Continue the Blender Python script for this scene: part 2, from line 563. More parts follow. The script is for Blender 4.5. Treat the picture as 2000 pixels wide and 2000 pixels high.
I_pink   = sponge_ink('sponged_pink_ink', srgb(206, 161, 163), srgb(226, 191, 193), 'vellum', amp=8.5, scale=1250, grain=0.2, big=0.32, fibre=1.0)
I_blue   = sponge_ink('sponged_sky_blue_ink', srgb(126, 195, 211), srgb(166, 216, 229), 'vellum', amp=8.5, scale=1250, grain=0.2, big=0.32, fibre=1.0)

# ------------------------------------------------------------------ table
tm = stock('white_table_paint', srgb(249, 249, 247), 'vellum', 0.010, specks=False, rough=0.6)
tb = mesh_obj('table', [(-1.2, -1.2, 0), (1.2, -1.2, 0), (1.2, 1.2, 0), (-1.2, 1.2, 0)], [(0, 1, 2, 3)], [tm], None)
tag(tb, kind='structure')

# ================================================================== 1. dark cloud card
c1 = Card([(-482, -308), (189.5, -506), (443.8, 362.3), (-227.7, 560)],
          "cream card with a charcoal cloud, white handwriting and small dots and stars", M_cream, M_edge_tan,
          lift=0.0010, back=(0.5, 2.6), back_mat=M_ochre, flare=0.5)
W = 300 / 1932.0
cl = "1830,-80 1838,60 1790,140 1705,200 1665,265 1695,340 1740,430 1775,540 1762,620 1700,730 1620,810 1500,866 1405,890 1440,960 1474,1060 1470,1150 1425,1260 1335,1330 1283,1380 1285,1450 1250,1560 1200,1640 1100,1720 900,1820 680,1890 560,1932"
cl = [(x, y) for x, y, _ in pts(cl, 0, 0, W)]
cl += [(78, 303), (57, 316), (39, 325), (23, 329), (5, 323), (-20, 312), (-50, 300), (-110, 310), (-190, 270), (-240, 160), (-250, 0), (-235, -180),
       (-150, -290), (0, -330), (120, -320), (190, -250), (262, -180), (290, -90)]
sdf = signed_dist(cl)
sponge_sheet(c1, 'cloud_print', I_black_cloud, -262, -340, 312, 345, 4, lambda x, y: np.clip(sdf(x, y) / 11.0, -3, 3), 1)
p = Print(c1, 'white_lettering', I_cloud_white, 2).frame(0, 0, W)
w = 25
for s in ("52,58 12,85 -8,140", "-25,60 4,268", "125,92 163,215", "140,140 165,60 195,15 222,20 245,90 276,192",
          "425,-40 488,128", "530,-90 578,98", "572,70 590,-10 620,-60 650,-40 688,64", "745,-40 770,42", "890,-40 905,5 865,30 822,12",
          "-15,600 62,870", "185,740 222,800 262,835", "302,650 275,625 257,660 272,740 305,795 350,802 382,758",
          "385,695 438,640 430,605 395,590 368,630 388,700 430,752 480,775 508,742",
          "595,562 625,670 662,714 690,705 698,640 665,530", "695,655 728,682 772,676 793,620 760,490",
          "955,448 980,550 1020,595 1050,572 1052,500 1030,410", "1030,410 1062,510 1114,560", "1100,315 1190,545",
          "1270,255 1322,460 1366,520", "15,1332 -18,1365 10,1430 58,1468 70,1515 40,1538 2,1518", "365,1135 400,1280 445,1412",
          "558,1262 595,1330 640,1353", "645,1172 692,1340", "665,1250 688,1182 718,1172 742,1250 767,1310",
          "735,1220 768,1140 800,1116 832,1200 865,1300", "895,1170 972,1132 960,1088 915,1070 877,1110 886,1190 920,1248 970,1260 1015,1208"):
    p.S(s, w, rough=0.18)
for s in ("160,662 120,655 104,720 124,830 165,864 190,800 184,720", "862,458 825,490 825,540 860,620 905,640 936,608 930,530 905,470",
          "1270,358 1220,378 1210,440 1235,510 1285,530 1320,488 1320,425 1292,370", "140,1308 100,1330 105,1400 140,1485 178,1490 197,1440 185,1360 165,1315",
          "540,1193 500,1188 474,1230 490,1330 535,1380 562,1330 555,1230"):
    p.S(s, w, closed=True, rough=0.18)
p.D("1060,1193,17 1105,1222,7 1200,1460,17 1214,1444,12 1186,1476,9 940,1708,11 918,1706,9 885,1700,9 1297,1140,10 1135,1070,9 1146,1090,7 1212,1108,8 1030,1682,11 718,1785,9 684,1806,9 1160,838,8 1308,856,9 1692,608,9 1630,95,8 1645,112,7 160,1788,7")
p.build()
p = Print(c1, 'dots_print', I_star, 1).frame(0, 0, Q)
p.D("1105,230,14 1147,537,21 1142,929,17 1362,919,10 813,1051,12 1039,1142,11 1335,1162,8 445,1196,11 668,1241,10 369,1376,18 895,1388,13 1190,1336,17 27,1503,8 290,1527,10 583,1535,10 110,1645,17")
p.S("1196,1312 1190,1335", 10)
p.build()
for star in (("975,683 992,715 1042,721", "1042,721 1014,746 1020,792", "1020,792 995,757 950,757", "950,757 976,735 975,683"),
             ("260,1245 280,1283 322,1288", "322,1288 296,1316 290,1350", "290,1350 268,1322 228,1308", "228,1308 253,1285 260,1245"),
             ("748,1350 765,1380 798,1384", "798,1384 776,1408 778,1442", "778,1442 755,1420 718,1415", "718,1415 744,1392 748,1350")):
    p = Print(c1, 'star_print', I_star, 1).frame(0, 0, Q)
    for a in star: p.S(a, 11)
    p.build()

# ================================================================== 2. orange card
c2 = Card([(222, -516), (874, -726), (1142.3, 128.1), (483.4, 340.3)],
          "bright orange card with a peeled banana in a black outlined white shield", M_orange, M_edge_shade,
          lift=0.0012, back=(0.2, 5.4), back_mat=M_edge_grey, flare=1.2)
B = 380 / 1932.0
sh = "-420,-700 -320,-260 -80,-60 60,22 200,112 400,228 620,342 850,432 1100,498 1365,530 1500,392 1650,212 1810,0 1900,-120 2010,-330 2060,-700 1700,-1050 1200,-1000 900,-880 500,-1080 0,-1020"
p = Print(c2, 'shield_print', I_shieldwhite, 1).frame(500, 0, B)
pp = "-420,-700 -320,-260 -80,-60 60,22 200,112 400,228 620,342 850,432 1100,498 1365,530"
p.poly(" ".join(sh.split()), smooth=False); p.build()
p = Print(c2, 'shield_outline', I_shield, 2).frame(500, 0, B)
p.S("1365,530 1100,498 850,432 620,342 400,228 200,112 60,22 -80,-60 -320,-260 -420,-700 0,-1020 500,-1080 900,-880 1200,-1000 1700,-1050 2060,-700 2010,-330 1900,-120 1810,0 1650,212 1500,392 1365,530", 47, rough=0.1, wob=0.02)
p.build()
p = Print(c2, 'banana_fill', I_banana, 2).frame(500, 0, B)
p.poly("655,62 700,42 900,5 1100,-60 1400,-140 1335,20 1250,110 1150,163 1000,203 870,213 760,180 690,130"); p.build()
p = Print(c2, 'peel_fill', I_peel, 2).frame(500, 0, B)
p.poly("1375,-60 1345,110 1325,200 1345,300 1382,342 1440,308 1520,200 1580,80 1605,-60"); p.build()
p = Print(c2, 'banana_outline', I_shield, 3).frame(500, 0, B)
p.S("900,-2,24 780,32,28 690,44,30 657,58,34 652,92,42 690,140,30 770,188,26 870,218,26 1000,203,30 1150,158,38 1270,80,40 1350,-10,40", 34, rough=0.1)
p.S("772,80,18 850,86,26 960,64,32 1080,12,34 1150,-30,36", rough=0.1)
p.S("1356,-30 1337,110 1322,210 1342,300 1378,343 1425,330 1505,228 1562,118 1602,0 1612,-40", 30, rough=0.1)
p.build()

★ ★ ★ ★

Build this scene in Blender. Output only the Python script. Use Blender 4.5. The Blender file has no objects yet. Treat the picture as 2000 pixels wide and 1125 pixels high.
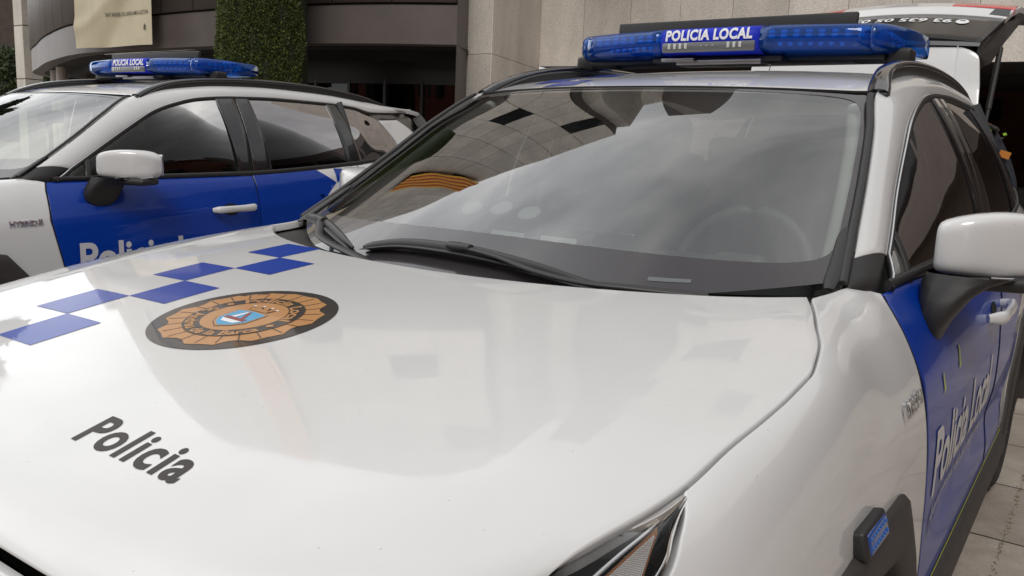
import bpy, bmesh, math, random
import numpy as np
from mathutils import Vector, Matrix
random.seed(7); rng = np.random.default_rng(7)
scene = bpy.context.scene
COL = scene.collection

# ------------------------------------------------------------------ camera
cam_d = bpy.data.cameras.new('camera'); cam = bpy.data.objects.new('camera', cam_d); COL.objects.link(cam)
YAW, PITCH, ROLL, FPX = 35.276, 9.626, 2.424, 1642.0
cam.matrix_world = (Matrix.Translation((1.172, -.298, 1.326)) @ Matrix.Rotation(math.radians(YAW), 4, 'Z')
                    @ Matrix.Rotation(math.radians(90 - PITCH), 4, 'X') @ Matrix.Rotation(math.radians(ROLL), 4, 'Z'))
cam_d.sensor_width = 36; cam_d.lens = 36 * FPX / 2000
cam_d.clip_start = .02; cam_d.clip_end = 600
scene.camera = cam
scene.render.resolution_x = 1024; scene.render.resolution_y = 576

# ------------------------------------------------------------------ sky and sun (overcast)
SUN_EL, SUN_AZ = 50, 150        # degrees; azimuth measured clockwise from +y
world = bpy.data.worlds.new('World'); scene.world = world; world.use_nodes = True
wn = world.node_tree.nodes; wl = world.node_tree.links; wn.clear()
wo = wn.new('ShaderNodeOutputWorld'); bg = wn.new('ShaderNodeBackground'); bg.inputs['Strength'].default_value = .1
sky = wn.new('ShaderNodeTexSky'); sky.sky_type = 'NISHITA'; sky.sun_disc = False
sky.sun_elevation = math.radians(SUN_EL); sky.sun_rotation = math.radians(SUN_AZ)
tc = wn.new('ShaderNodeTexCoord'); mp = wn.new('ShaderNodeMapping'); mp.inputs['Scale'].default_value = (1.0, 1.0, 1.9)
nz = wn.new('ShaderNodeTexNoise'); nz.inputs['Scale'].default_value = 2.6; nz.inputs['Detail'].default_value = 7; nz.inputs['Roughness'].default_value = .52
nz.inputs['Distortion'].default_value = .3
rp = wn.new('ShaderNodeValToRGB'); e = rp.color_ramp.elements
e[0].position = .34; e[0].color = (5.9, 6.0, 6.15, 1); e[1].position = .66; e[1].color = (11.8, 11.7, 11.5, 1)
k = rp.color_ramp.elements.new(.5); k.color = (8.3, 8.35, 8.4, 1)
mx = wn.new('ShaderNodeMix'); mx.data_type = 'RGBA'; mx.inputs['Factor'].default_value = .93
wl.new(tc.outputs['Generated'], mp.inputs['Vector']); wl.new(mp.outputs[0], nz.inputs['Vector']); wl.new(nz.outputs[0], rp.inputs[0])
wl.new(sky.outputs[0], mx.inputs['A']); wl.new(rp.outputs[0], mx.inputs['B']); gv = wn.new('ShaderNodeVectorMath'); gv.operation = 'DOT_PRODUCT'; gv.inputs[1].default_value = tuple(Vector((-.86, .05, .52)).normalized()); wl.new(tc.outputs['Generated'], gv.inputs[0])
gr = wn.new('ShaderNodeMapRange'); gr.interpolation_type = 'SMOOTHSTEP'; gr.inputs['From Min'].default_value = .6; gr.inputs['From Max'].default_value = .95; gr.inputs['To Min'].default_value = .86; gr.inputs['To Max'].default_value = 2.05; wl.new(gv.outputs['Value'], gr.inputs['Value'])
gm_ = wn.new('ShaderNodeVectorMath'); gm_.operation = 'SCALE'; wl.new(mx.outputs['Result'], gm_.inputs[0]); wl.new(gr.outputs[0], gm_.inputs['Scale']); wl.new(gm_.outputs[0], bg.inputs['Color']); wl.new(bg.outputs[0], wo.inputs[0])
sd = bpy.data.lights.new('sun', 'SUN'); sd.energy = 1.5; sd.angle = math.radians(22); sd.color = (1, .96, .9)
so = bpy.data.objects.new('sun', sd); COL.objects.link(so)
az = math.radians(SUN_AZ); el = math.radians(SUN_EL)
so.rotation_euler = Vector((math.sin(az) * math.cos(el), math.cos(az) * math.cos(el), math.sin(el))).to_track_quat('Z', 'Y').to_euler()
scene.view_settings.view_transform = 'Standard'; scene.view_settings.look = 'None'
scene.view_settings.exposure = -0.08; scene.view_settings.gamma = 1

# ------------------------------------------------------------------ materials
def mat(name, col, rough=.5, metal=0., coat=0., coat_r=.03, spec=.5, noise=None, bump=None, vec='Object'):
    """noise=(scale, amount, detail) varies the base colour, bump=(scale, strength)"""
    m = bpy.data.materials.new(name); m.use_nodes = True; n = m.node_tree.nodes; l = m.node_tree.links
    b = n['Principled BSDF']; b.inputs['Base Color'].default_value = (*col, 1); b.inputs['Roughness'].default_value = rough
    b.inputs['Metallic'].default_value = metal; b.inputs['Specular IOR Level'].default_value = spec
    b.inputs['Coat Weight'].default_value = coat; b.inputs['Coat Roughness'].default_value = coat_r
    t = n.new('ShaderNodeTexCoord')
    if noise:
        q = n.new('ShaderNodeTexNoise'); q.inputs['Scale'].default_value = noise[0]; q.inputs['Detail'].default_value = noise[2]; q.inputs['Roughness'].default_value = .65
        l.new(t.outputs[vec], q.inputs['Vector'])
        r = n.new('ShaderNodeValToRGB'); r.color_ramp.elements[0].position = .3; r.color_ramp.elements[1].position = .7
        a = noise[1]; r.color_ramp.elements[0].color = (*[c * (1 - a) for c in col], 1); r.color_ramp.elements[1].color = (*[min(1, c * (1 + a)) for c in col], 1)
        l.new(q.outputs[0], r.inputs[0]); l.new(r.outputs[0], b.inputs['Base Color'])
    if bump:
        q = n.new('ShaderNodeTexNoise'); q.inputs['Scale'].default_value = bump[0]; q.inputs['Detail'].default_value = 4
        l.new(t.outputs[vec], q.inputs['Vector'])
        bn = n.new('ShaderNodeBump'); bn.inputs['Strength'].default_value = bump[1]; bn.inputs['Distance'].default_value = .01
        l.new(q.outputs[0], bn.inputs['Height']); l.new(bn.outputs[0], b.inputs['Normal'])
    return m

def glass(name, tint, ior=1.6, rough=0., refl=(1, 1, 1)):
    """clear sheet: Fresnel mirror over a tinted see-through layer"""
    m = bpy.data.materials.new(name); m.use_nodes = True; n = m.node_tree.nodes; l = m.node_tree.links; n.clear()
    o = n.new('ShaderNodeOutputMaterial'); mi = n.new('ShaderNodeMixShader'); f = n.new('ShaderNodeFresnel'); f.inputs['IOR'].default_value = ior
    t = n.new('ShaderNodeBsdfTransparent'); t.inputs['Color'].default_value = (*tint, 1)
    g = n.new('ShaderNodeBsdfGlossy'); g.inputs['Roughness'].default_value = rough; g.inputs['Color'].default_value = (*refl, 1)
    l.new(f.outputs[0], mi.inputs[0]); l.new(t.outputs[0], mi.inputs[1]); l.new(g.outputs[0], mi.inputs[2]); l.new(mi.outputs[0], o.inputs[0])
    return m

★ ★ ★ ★

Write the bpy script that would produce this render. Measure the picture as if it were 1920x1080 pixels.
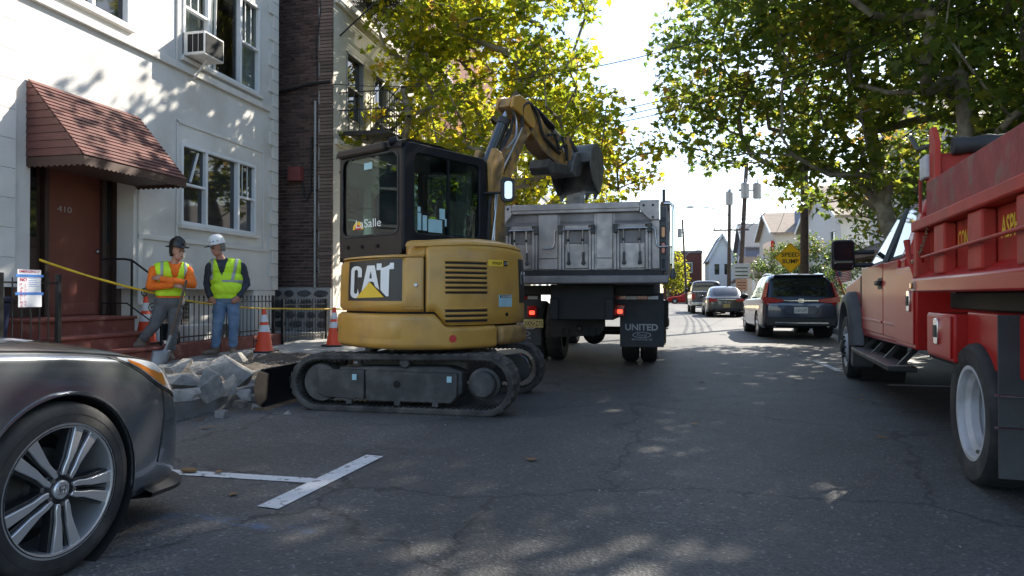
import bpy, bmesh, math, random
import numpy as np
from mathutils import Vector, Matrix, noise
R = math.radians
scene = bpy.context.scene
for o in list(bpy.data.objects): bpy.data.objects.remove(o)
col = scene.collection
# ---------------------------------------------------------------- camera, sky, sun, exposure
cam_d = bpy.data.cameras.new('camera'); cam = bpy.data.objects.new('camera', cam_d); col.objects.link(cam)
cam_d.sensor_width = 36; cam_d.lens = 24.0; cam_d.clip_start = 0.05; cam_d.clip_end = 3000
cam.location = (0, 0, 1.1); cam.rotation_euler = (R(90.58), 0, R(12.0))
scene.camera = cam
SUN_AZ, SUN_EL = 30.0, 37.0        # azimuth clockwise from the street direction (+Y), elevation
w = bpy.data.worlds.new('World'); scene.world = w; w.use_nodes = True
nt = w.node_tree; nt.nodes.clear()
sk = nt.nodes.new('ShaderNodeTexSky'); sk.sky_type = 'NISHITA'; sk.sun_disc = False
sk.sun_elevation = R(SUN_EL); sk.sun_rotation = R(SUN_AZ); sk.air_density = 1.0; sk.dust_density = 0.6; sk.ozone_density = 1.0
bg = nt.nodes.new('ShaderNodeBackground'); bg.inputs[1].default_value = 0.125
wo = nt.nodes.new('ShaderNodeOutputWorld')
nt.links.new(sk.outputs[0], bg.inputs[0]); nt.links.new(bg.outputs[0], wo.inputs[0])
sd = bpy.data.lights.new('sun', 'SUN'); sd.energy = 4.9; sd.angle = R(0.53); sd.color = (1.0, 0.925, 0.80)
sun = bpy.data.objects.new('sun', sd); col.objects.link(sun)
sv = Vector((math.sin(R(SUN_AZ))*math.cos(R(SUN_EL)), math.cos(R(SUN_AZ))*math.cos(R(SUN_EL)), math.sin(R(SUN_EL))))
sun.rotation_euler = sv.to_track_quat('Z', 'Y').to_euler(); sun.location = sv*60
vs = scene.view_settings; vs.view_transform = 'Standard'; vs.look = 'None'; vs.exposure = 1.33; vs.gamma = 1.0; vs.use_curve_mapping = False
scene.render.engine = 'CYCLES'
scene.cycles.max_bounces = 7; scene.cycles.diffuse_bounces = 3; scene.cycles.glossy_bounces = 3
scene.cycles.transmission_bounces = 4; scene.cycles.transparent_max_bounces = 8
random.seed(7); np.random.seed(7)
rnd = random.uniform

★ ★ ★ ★

TO DO |
Your task is to reproduce only the lines from the one with "Build this scene" through the one with "scene.render.resolution_x = 1024;", keeping both ends. Skip every picture.

OUTPUT BELOW |
Build this scene in Blender. Output only the Python script. Use Blender 4.5. The Blender file has no objects yet. Treat the picture as 2000 pixels wide and 1125 pixels high.
import bpy, bmesh, math, random
import numpy as np
from mathutils import Vector, Matrix
random.seed(7); rng = np.random.default_rng(7)
scene = bpy.context.scene
COL = scene.collection

# ------------------------------------------------------------------ camera
cam_d = bpy.data.cameras.new('camera'); cam = bpy.data.objects.new('camera', cam_d); COL.objects.link(cam)
YAW, PITCH, ROLL, FPX = 35.276, 9.626, 2.424, 1642.0
cam.matrix_world = (Matrix.Translation((1.172, -.298, 1.326)) @ Matrix.Rotation(math.radians(YAW), 4, 'Z')
                    @ Matrix.Rotation(math.radians(90 - PITCH), 4, 'X') @ Matrix.Rotation(math.radians(ROLL), 4, 'Z'))
cam_d.sensor_width = 36; cam_d.lens = 36 * FPX / 2000
cam_d.clip_start = .02; cam_d.clip_end = 600
scene.camera = cam
scene.render.resolution_x = 1024; scene.render.resolution_y = 576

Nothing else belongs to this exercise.